Content Can’t Conquer without a CMS

While it is very true that content is king, be it on desktop, tablet, mobile or television, that king must come in a vehicle of some sort. There’s got to be a way to get him from his castle to the people. Nearly everyone writing, producing, filming, collaborating on or curating content uses some form of CMS.

I’ve worked for many years in the digital space. Almost 5 of those years were spent as a content manager. I learned to pay close attention to what content I was posting, where it should go and its purpose in the greater strategy of the sites I worked on, but I feel like I missed a big part of the picture: While I made requests of our development team, I could never really take control of our unruly, clunky and pieced-together CMS.

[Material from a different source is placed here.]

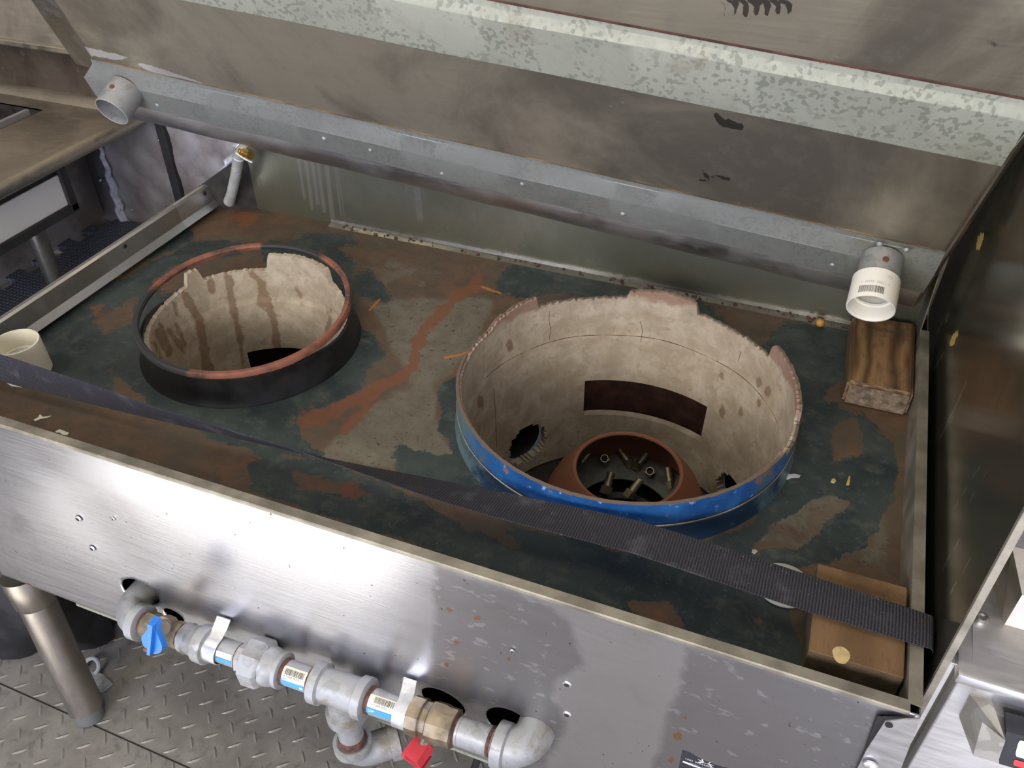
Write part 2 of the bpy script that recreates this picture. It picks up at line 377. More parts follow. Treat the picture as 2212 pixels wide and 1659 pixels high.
m = NT('weathered_end'); n = m.noise(70, 6, .7); v = m.voro(90, None, 'Distance'); c = m.mix(m.step(n, .35, .65), (.09, .065, .045), (.24, .185, .14))
m.bump(m.math('ADD', n, v), .9, .004); M['wood_end'] = m.done(c, .9)
M['wood_side'] = m_plain('dark_pine_side', (.085, .058, .032), .8, 0, .35, 60, .5)

m = NT('webbing'); a = m.attr('along'); b = m.attr('across')
w = m.math('SINE', m.math('MULTIPLY', a, 2 * math.pi / .0031)); e = m.math('SINE', m.math('MULTIPLY', b, 2 * math.pi / .0022))
n = m.noise(26, 5, .6); c = m.mix(m.lin(w, -1, 1, 0, 1), (.014, .0135, .016), (.048, .047, .057)); c = m.mix(m.math('MULTIPLY', m.step(n, .52, .72), .35), c, (.15, .145, .16))
c = m.mix(m.math('MULTIPLY', m.step(m.noise(300, 2), .72, .76), .6), c, (.4, .38, .35))
m.bump(m.math('ADD', w, m.math('MULTIPLY', e, .3)), .6, .0008); M['webbing'] = m.done(c, .62, 0, .4)

m = NT('tread_floor'); n = m.noise(9, 7, .65); n2 = m.noise(55, 5, .6); c = m.mix(m.step(n, .35, .68), (.185, .172, .148), (.27, .255, .222))
c = m.mix(m.math('MULTIPLY', m.step(n2, .52, .72), .5), c, (.09, .08, .062)); m.bump(n2, .15, .002)
M['floor'] = m.done(c, m.lin(n, .3, .7, .42, .58), .12)
m = NT('tread_lug'); n = m.noise(60, 4); M['lug'] = m.done(m.mix(n, (.21, .195, .165), (.31, .295, .255)), .42, .3)
m = NT('foam_mat'); q = m.map((1, 1, 1)); wx = m.wave(34, q, 0, 0, 1, 'BANDS', 'X'); wy = m.wave(34, q, 0, 0, 1, 'BANDS', 'Y')
h = m.math('MULTIPLY', wx, wy); c = m.mix(h, (.045, .052, .07), (.17, .195, .27)); m.bump(h, .8, .002); M['mat'] = m.done(c, .75)
m = NT('quilted_steel'); n = m.noise(7, 6, .62); b = m.noise(30, 4); c = m.mix(m.step(n, .38, .66), (.50, .48, .47), (.30, .26, .235))
c = m.mix(m.math('MULTIPLY', m.step(b, .6, .7), .3), c, (.5, .5, .52)); M['quilt'] = m.done(c, .42, .55)
m = NT('brown_grease_wall'); n = m.noise(9, 6, .65); c = m.mix(m.step(n, .35, .65), (.055, .040, .030), (.105, .085, .068)); c = m.mix(m.math('MULTIPLY', m.step(m.noise(40, 5), .55, .7), .4), c, (.17, .14, .11)); M['grease_wall'] = m.done(c, .42, .35)
m = NT('splash_steel')     # back splash: mirror-like steel, darker olive low down, pale vertical reflections put into the colour
dr = m.attr('mirror_streak'); n = m.noise(5, 6, .6); v = m.noise(40, 4, .6, m.map((1, 1, .03))); lo = m.attr('low')
c = m.mix(m.step(n, .35, .7), (.40, .41, .36), (.25, .26, .205)); c = m.mix(m.math('MULTIPLY', m.step(lo, .75, .1), .65), c, (.17, .17, .115))
c = m.mix(m.math('MULTIPLY', m.step(m.math('ADD', dr, m.math('MULTIPLY', m.math('SUBTRACT', v, .5), 1.2)), .5, .80), .38), c, (.50, .50, .50))
M['splash'] = m.done(c, m.lin(n, .3, .7, .22, .34), .8)
m = NT('shield_steel')     # right side shield, dark greasy mirror with scratches and two chipped yellow spots
sc, ye, so = m.attr('scratch'), m.attr('yellow'), m.attr('soot'); n = m.noise(4, 6, .62, dist=.6); fine = m.noise(60, 4)
c = m.mix(m.step(n, .35, .66), (.27, .245, .19), (.16, .145, .11)); c = m.mix(m.math('MULTIPLY', so, .85), c, (.025, .022, .018))
c = m.mix(m.step(m.math('ADD', sc, m.math('MULTIPLY', m.math('SUBTRACT', fine, .5), .9)), .55, .7), c, (.58, .55, .46))
yy = m.step(m.math('ADD', ye, m.math('MULTIPLY', m.math('SUBTRACT', fine, .5), .9)), .5, .6); c = m.mix(yy, c, (.62, .44, .11))
M['shield'] = m.done(c, m.lin(n, .3, .7, .12, .22), m.math('SUBTRACT', .9, m.math('MULTIPLY', yy, .8)))
M['room'] = m_plain('painted_truck_wall', (.42, .40, .36), .6, 0, .15, 5)
M['room_dark'] = m_plain('dull_truck_wall', (.16, .15, .14), .6, 0, .2, 5)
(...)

I had to make workarounds, look for loop holes in the page requirements that would make the impossible possible. I had to make the content fit the CMS structure. Our pages, our content, lived in a somewhat static box. We could say it with words, but only a limited amount of characters. We could say it with an image, but only if it fit within the confines of the page. As a content manager, I learned to find ways around the rules, but never really got to revolutionize the site because of the limitations of its CMS.

With my experience working on a poorly built CMS, I’ve been excited to learn about Vox Media’s platform for publishing on their sites, Chorus. It is beyond a content management system; it is an evolved and forward thinking media stack for large scale user bases and heavy 24 hour use. Used on Vox’s sites like The Verge, Polygon, SB Nation communities across the country and of course, freshly launched, Chorus allows for maximum customization and developmental flexibility.

Chorus improves on the content production and publication experience for some of its most critical users: its writers. The journalists that craft and create the quality product participate in shaping how Chorus is used and how it works. Add to that the voices of the communities and brand partners, and you’ve got thousands of voices that make this beautiful music each and every day. “We’ve named it for what it enables — a convergence of individual voices combined in unison for unique effect,” says Cheif Product Officer Terri Brundrett.

Vox is shaping the future is through its content creation features. Sometimes adding the data points for a piece can take longer than writing the article itself. As an author writes, Chorus scans the content for keywords and automatically tags the story as it’s written. It can even identify related terms that might fit the story as well.  A bookmarking tool allows the writer to save links to photos, videos and pages from around the web and easily insert them into stories as they write. And Chorus has image-suggestion tools that bring up approved, relevant imagery from around the web straight to the piece as its being written. Smart and time-saving. And this is just the beginning.

Eric Eldon at Tech Crunch got the inside scoop when Vox Media first launched Chorus and can take you through the platform step by step: A Closer Look at Chorus from Tech Crunch. And CEO Jim Bankoff speaks on the attraction of Chorus from in a recent New York Times article after was launched: “for this generation of talent, which grew up digitally, having the proper tools to ply their craft is essential. Being able to offer them the best possible platform to achieve their goals is a great advantage.”

I look forward to this emerging generation of media companies that believe in investing in their technology as much as they invest in their content. Writes and developers working side by side to make the web work for everyone is more than just a sunny outlook. It’s becoming reality. Let’s become a part of it.